We had our first holiday in quite a long time, two weeks in the American Midwest over Christmas and the New Year. Unlike most everything else - from the cars to the portions of food - the horses there are smaller, which I think is just as well.
Leaving the sanctity of the office in our home in Southern Spain, where I spend so many hours fiddling about on the home computer, writing up stories that attract my attention, translating texts, preparing and finessing a new weekly summary of Spanish finance politics and housing issues for foreign property owners (Business over Tapas) and otherwise misusing my time with the keyboard, it was good to change gears and, thanks to the kindness of my American hosts, drive an automatic for a change.
I suppose as we get older we get stuck in our various ruts: comfortable with our own opinions, thoughts and prejudices.
There was the story that Old Tuborg once told me. 'I lived all my life in Ceylon.
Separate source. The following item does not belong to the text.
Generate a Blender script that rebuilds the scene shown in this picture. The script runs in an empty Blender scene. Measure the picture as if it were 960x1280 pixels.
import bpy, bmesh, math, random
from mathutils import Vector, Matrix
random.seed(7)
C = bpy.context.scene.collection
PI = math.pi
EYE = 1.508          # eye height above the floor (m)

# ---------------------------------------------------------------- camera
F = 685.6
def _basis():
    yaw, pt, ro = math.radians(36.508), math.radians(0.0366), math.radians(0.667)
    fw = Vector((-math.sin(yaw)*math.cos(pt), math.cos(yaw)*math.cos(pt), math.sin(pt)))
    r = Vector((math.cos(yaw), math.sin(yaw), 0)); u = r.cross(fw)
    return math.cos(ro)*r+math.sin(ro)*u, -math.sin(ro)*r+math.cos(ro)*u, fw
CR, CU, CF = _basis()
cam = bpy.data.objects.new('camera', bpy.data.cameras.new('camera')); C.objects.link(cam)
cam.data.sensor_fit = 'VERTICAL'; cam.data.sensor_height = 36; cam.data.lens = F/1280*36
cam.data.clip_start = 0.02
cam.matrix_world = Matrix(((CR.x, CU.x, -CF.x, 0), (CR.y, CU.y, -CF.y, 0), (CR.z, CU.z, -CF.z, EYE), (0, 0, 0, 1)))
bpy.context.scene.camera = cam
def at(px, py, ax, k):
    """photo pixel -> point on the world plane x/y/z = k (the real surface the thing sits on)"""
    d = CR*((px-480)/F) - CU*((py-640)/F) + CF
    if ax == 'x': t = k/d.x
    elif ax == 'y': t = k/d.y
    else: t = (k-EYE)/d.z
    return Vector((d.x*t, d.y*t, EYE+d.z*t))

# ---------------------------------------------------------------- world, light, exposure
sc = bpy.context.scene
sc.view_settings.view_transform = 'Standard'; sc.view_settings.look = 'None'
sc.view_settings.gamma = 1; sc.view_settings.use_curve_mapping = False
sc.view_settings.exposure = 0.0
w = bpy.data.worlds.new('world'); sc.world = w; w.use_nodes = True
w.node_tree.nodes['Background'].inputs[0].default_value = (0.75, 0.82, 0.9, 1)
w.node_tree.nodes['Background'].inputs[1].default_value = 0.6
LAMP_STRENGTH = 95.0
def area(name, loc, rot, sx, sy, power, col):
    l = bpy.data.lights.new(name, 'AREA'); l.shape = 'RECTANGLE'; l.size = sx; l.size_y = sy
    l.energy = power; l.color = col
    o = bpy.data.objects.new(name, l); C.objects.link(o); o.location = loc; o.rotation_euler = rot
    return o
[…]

They filmed the Bridge over the River Kwai on my land and I wouldn't let them blow it up until they'd paid me the money for building the damn thing for them. The people there are nice, but odd. Every day I would have a boiled egg for breakfast. Then one day, my servant bought me a fried egg and put it in front of me. For forty years, I said to him, you have brought me a boiled egg every morning at 8.00. Why have you now suddenly brought me a fried egg? I thought you liked them, he said. I had to let him go after that'.
Living in Spain is fun and sometimes challenging. It's worth spending as much time as you can mixing in with Spanish culture, language, history, food, people, society and places.
That means, for me, getting off my backside and making every day different from the last. I never liked boiled eggs anyway.